1. SOMEONE kept wanting to go to a strip club until she was told that “no, not all strip clubs have naked men, just naked women”. Moron.
2. SOMEONE insisted we all get vodka and tonics with 2 limes since ordering the same drinks was much easier than simply me drinking beer.
3. SOMEONE ordered a round of shots made of Crown Royal and only one of us drank that shot like a man and not a pussy. (yeah, that one was me – I kick ass)
4. SOMEONE missed the exit to the airport to pick up Kitty – something this person has never ever done in her entire life. This person is always, always late to pick up Kitty from all airports. There is some sort of curse because this person is never ever late to pick up anyone else.
5. SOMEONE’S response to missing said exit was “well, we might as well stop and get more beer then.”
6. SOMEONE cruised into a gas station in certifiably the worst area in Atlanta and picked up 6 pack of Michelob Ultra-Carb claiming they were out of Bud Light (yeeeaahhhh, riiiiight. I would believe they were out of Schlitz Malt Liquor but not Bud Light)
7. SOMEONE insisted we go dancing even though it was already one in the morning and none of us are known for out rhythm.
8. SOMEONE agreed to drive us to the dancing spot when the rest of the group agreed we would take a cab home. Sucker.
9. SOMEONE danced like she was doing her best Russian moves by dropping to alternating knees and hitting each knee to the floor before bouncing back up to her feet. I saw the same move in Fiddler on the Roof.
10. SOMEONE else tried to mimic said Russian moves and couldn’t operate her own legs for the following two days.
11. SOMEONE danced around a pole like they were born to it. Scary.
12. SOMEONE picked up a guy in the parking lot after the bar closed and was making out in the back of my car within 2 minutes of introductions. We called him Skippy. He gave us his real name but we neither listened nor cared. Skippy suited him.
13. SOMEONE said “I think we should take a cab” to which the response was “Noooo, you’re fine to drive”. Idiots.
14. SOMEONE opened up 4 more beers when we got home and scarfed down a frozen pizza.
15. SOMEONE ate a Klondike bar in my bed on my $200 sheets.
16. ALL of the SOMEONES felt like ass the next morning.
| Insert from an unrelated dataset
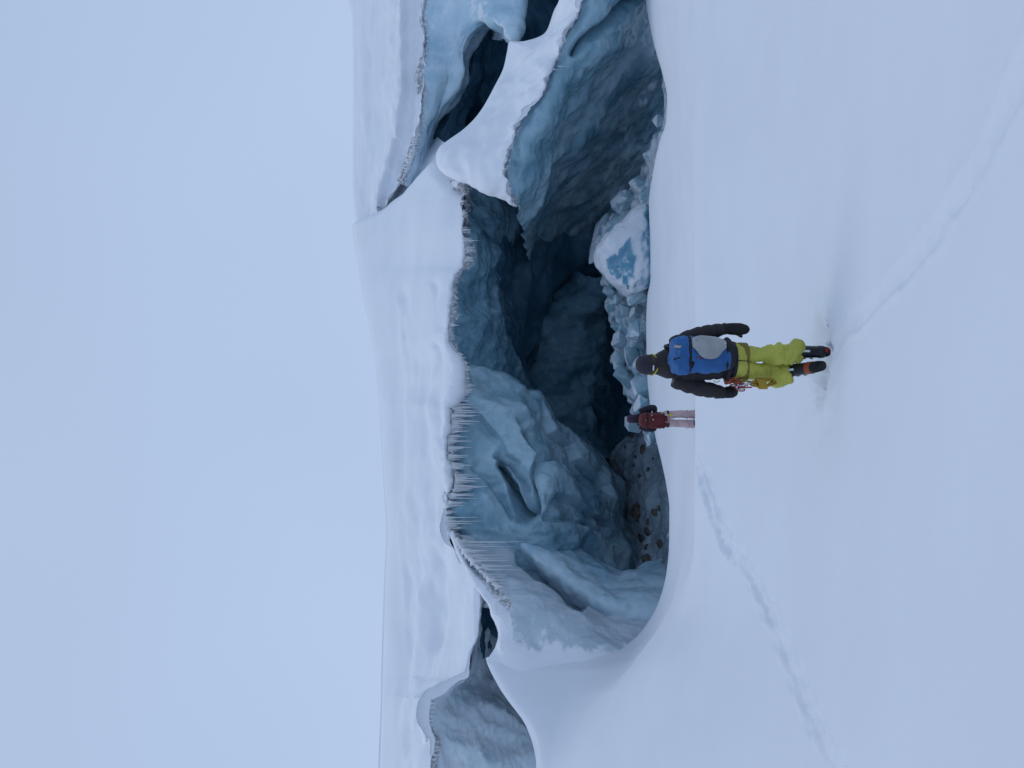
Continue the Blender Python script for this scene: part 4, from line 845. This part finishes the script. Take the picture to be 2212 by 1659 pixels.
def rings_mesh(vs, fs, rings, cap=True):
    """rings: list of [n,3] arrays -> appended to vs, fs as one closed tube"""
    n = len(rings[0]); b0 = len(vs)
    for r in rings: vs.extend([tuple(p) for p in r])
    for i in range(len(rings) - 1):
        for k in range(n):
            a = b0 + i * n; fs.append((a + k, a + (k + 1) % n, a + n + (k + 1) % n, a + n + k))
    if cap:
        fs.append(tuple(b0 + k for k in range(n))[::-1]); e = b0 + (len(rings) - 1) * n; fs.append(tuple(e + k for k in range(n)))
def ell(c, a, b, n=20, p=2.0):
    """horizontal superellipse ring"""
    t = np.linspace(0, 2 * math.pi, n, endpoint=False); co, si = np.cos(t), np.sin(t)
    return np.stack([c[0] + a * np.sign(co) * np.abs(co)**(2 / p), c[1] + b * np.sign(si) * np.abs(si)**(2 / p), np.full(n, c[2])], -1)
def limb(pts, rads, m=24, n=18, baffle=0.0, pitch=.08, squash=1.0):
    pts = np.array(pts, float); seg = np.r_[0, np.cumsum(np.linalg.norm(np.diff(pts, axis=0), axis=1))]
    s_ = np.linspace(0, seg[-1], m); c = cmr(seg, pts, s_, .5); r = np.interp(s_, seg, rads)
    if baffle: r = r * (1 - baffle + baffle * 1.6 * np.abs(np.sin(math.pi * s_ / pitch))**.6)
    tg = np.gradient(c, axis=0); tg /= np.linalg.norm(tg, axis=1, keepdims=True)
    out = []; a = np.linspace(0, 2 * math.pi, n, endpoint=False)
    for k in range(m):
        u = np.cross(tg[k], [0, 1, 0]); u /= np.linalg.norm(u) + 1e-9; v = np.cross(u, tg[k])
        out.append(c[k] + r[k] * (np.cos(a)[:, None] * u + squash * np.sin(a)[:, None] * v))
    return out
def remesh(name, tubes, voxel, smooth=4, wr=0.0, wsc=8., seed=0, wfun=None):
    vs, fs = [], []
    for t in tubes: rings_mesh(vs, fs, t)
    me = bpy.data.meshes.new(name); me.from_pydata(vs, [], fs); me.update()
    bm = bmesh.new(); bm.from_mesh(me); bmesh.ops.recalc_face_normals(bm, faces=bm.faces); bm.to_mesh(me); bm.free()
    o = bpy.data.objects.new(name, me); COL.objects.link(o)
    md = o.modifiers.new('r', 'REMESH'); md.mode = 'VOXEL'; md.voxel_size = voxel
    if smooth: sm = o.modifiers.new('s', 'SMOOTH'); sm.iterations = smooth; sm.factor = .5
    dg = bpy.context.evaluated_depsgraph_get(); ev = o.evaluated_get(dg); m2 = bpy.data.meshes.new_from_object(ev)
    bpy.data.objects.remove(o); bpy.data.meshes.remove(me); m2.name = name; m2.materials.clear()
    if wr or wfun:
        V = np.empty(len(m2.vertices) * 3, np.float32); m2.vertices.foreach_get('co', V); V = V.reshape(-1, 3).astype(float)
        N = np.empty(len(m2.vertices) * 3, np.float32); m2.vertices.foreach_get('normal', N); N = N.reshape(-1, 3)
        h = wr * fbm(V * np.array([wsc, wsc, wsc * 1.6]), 3, 500 + seed)
        if wfun is not None: h = h + wfun(V)
        V = V + N * h[:, None]; m2.vertices.foreach_set('co', V.astype(np.float32).reshape(-1)); m2.update()
    m2.shade_smooth(); return m2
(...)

And that was only Friday night….

6 comments:

Blog ho said...

SOMEONE needs an ass kicking.

Anonymous said...

Phew...thankfully there's nothing about me in there...

Anonymous said...

Said ass has been kicked.

Lola said...

You bitches better invite me next time. I'll fit in real weel with ya'll.

Anonymous said...

I'm with you, Kitty, thank goodness none of the someones was about me either....

Anonymous said...

fbm's comment: further proof that her fat baby snacked on her brain whilst she carried him.